* _Given exercise_:
Leave out the pictures, then reproduce the rest of the material exactly.

* _Recorded information_:
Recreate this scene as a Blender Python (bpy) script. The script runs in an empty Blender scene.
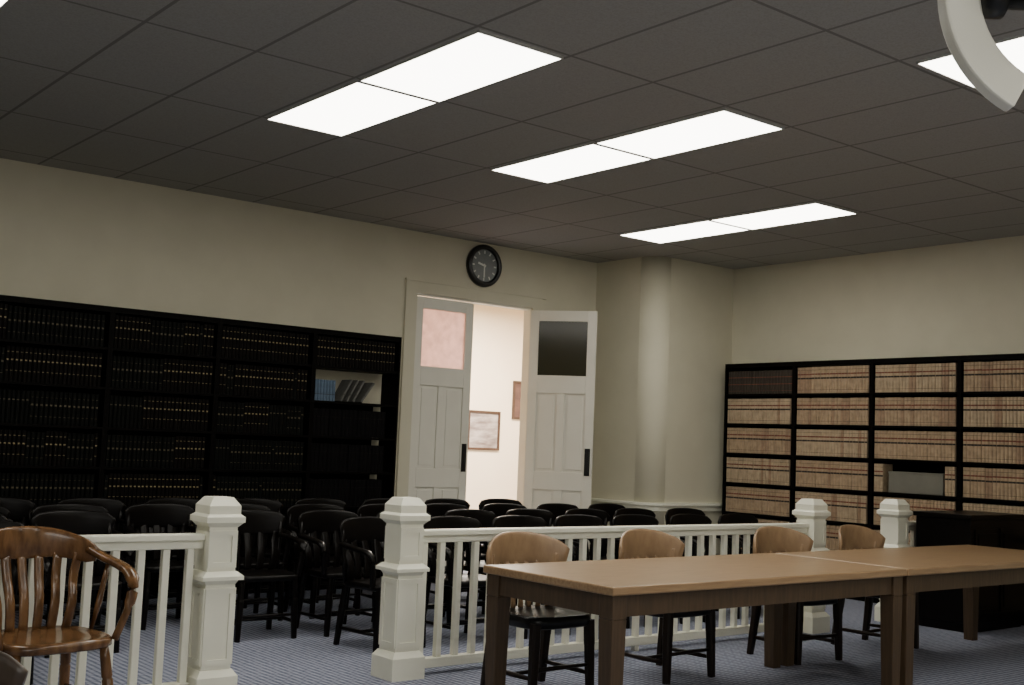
import bpy, bmesh, math, random
from mathutils import Vector, Matrix
random.seed(7)
SC=bpy.context.scene
COL=SC.collection
# ---------------------------------------------------------------- materials
def newmat(name):
    m=bpy.data.materials.new(name); m.use_nodes=True
    nt=m.node_tree; b=nt.nodes['Principled BSDF']; return m,nt,b
def N(nt,t,**k):
    n=nt.nodes.new(t)
    for a,v in k.items(): setattr(n,a,v)
    return n
def mat(name,col,rough=.6,col2=None,scale=8,stretch=(1,1,1),bump=0.0,spec=.5,metal=0,detail=4,lo=.35,hi=.65):
    m,nt,b=newmat(name)
    b.inputs['Roughness'].default_value=rough; b.inputs['Metallic'].default_value=metal
    b.inputs['Specular IOR Level'].default_value=spec
    tc=N(nt,'ShaderNodeTexCoord'); mp=N(nt,'ShaderNodeMapping'); mp.inputs['Scale'].default_value=stretch
    nt.links.new(tc.outputs['Object'],mp.inputs[0])
    no=N(nt,'ShaderNodeTexNoise'); no.inputs['Scale'].default_value=scale; no.inputs['Detail'].default_value=detail
    nt.links.new(mp.outputs[0],no.inputs['Vector'])
    cr=N(nt,'ShaderNodeValToRGB'); cr.color_ramp.elements[0].position=lo; cr.color_ramp.elements[1].position=hi
    c2=col2 or tuple(c*.9 for c in col)
    cr.color_ramp.elements[0].color=(*c2,1); cr.color_ramp.elements[1].color=(*col,1)
    nt.links.new(no.outputs['Fac'],cr.inputs[0]); nt.links.new(cr.outputs[0],b.inputs['Base Color'])
    if bump>0:
        bp=N(nt,'ShaderNodeBump'); bp.inputs['Strength'].default_value=bump; bp.inputs['Distance'].default_value=.01
        nt.links.new(no.outputs['Fac'],bp.inputs['Height']); nt.links.new(bp.outputs[0],b.inputs['Normal'])
    return m
M={}
M['wall']=mat('cream_plaster',(.585,.555,.43),.7,(.555,.525,.405),3,bump=.05)
M['paint']=mat('cream_gloss_paint',(.85,.84,.71),.4,(.82,.81,.68),5)
M['door']=mat('cream_door_paint',(.70,.68,.60),.45,(.67,.65,.57),4)
M['hall']=mat('cream_hall_plaster',(.86,.73,.55),.8,(.84,.70,.53),3)
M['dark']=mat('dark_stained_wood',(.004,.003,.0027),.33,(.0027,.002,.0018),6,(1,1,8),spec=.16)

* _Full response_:
Recreate this scene as a Blender Python (bpy) script. The script runs in an empty Blender scene.
import bpy, bmesh, math, random
from mathutils import Vector, Matrix
random.seed(7)
SC=bpy.context.scene
COL=SC.collection
# ---------------------------------------------------------------- materials
def newmat(name):
    m=bpy.data.materials.new(name); m.use_nodes=True
    nt=m.node_tree; b=nt.nodes['Principled BSDF']; return m,nt,b
def N(nt,t,**k):
    n=nt.nodes.new(t)
    for a,v in k.items(): setattr(n,a,v)
    return n
def mat(name,col,rough=.6,col2=None,scale=8,stretch=(1,1,1),bump=0.0,spec=.5,metal=0,detail=4,lo=.35,hi=.65):
    m,nt,b=newmat(name)
    b.inputs['Roughness'].default_value=rough; b.inputs['Metallic'].default_value=metal
    b.inputs['Specular IOR Level'].default_value=spec
    tc=N(nt,'ShaderNodeTexCoord'); mp=N(nt,'ShaderNodeMapping'); mp.inputs['Scale'].default_value=stretch
    nt.links.new(tc.outputs['Object'],mp.inputs[0])
    no=N(nt,'ShaderNodeTexNoise'); no.inputs['Scale'].default_value=scale; no.inputs['Detail'].default_value=detail
    nt.links.new(mp.outputs[0],no.inputs['Vector'])
    cr=N(nt,'ShaderNodeValToRGB'); cr.color_ramp.elements[0].position=lo; cr.color_ramp.elements[1].position=hi
    c2=col2 or tuple(c*.9 for c in col)
    cr.color_ramp.elements[0].color=(*c2,1); cr.color_ramp.elements[1].color=(*col,1)
    nt.links.new(no.outputs['Fac'],cr.inputs[0]); nt.links.new(cr.outputs[0],b.inputs['Base Color'])
    if bump>0:
        bp=N(nt,'ShaderNodeBump'); bp.inputs['Strength'].default_value=bump; bp.inputs['Distance'].default_value=.01
        nt.links.new(no.outputs['Fac'],bp.inputs['Height']); nt.links.new(bp.outputs[0],b.inputs['Normal'])
    return m
M={}
M['wall']=mat('cream_plaster',(.585,.555,.43),.7,(.555,.525,.405),3,bump=.05)
M['paint']=mat('cream_gloss_paint',(.85,.84,.71),.4,(.82,.81,.68),5)
M['door']=mat('cream_door_paint',(.70,.68,.60),.45,(.67,.65,.57),4)
M['hall']=mat('cream_hall_plaster',(.86,.73,.55),.8,(.84,.70,.53),3)
M['dark']=mat('dark_stained_wood',(.004,.003,.0027),.33,(.0027,.002,.0018),6,(1,1,8),spec=.16)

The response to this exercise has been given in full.